Abstract
The high coastal cliffs of Sidi Moussa reveal a complex, reliably dated coastal series of Late Pleistocene age. The lagoon, beach and dunes sequence shows repeated seismically induced deformation. These seismites range from the classic hydroplastic load-casts and convolute laminations to a new type of seismite, which corresponds to an oblique fracturation with respect to the horizontal substratum, parallel to the leeside bedding (avalanche foresets) of the overlying dune sequence. Three major earthquakes are thus identified in two high sea-level deposits (lagoonal and paleocliff foot beach), both related to Eemian sea-level peaks (Marine Isotope Stages, MIS 5.53; 5.51), associated with shoreline dune complexes (MIS 5.52; 5.54). The most destructive historical earthquake to affect this Moroccan coast is the so-called Lisbon, 1755 megaseism , the 350 km eastward Atlantic origin of which must be excluded because stratigraphic analysis locally demonstrates repeated co-seismic subsidence.
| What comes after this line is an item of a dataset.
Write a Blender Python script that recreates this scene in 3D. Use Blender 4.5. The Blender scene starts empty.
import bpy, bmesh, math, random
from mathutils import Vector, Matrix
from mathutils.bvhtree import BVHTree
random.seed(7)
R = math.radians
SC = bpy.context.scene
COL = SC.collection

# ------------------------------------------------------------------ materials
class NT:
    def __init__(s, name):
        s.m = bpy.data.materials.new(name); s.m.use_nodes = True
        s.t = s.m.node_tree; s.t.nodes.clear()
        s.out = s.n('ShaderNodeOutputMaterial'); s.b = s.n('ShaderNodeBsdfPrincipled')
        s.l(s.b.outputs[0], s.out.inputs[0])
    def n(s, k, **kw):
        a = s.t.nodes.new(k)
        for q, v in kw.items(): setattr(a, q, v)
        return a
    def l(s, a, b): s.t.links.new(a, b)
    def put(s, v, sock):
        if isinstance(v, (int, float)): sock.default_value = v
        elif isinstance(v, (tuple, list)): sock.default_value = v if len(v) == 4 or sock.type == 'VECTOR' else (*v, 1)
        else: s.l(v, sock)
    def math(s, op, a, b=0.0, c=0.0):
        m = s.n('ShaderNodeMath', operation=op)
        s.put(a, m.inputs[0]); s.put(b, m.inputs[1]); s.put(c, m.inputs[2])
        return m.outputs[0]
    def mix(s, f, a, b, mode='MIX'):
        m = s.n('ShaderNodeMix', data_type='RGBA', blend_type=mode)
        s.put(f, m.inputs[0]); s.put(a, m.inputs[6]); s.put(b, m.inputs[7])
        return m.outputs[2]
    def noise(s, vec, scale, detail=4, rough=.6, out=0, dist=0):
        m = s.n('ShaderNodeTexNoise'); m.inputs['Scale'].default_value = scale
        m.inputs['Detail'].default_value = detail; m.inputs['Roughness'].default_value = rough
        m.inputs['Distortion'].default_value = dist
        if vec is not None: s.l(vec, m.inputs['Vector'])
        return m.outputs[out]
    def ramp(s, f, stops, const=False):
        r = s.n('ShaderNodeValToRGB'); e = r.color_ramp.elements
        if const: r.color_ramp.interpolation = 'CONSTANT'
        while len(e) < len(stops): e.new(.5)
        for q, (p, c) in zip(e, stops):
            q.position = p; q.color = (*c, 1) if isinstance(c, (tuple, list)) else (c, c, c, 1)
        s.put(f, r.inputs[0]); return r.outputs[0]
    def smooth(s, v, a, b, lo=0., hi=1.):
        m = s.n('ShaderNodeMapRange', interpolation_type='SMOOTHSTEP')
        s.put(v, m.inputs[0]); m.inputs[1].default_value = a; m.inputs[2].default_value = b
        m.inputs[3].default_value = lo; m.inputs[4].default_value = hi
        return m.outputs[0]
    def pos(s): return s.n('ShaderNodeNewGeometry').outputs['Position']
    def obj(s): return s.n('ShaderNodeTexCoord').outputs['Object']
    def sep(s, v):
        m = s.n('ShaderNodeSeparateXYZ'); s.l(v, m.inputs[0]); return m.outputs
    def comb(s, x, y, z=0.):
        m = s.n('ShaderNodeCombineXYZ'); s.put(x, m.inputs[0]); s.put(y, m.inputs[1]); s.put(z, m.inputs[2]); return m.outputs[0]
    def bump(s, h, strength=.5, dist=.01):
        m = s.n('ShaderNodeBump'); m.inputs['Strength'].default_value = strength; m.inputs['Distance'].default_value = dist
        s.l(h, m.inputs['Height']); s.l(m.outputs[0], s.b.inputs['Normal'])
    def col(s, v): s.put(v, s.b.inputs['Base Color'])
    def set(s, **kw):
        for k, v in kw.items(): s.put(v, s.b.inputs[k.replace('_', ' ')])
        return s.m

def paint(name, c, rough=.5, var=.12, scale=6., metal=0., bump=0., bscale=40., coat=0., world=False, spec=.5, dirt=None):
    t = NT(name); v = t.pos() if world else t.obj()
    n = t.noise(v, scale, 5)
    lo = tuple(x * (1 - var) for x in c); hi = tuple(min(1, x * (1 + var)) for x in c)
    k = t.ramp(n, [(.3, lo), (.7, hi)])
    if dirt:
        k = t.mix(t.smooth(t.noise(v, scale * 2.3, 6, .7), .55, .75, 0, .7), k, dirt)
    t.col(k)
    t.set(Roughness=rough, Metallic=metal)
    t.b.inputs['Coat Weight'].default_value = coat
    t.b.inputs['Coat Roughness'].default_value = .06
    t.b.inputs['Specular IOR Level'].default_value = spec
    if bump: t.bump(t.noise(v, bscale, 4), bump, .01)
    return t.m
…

Rather, the tectonic history of the Gharb foreland basin (basement faults reactivation) accounts for the location of major seismicity changing from the Neogene to Pleistocene to the recent times activity.
This example of paleo-earthquake reconstruction demonstrates the need for precise chronology and environmental interpretation of the host sedimentary sequence. The discovery of a new structure-type also exemplifies the unbounded diversity of syn-diagenetic seismites, including those found in early lithified eolianites.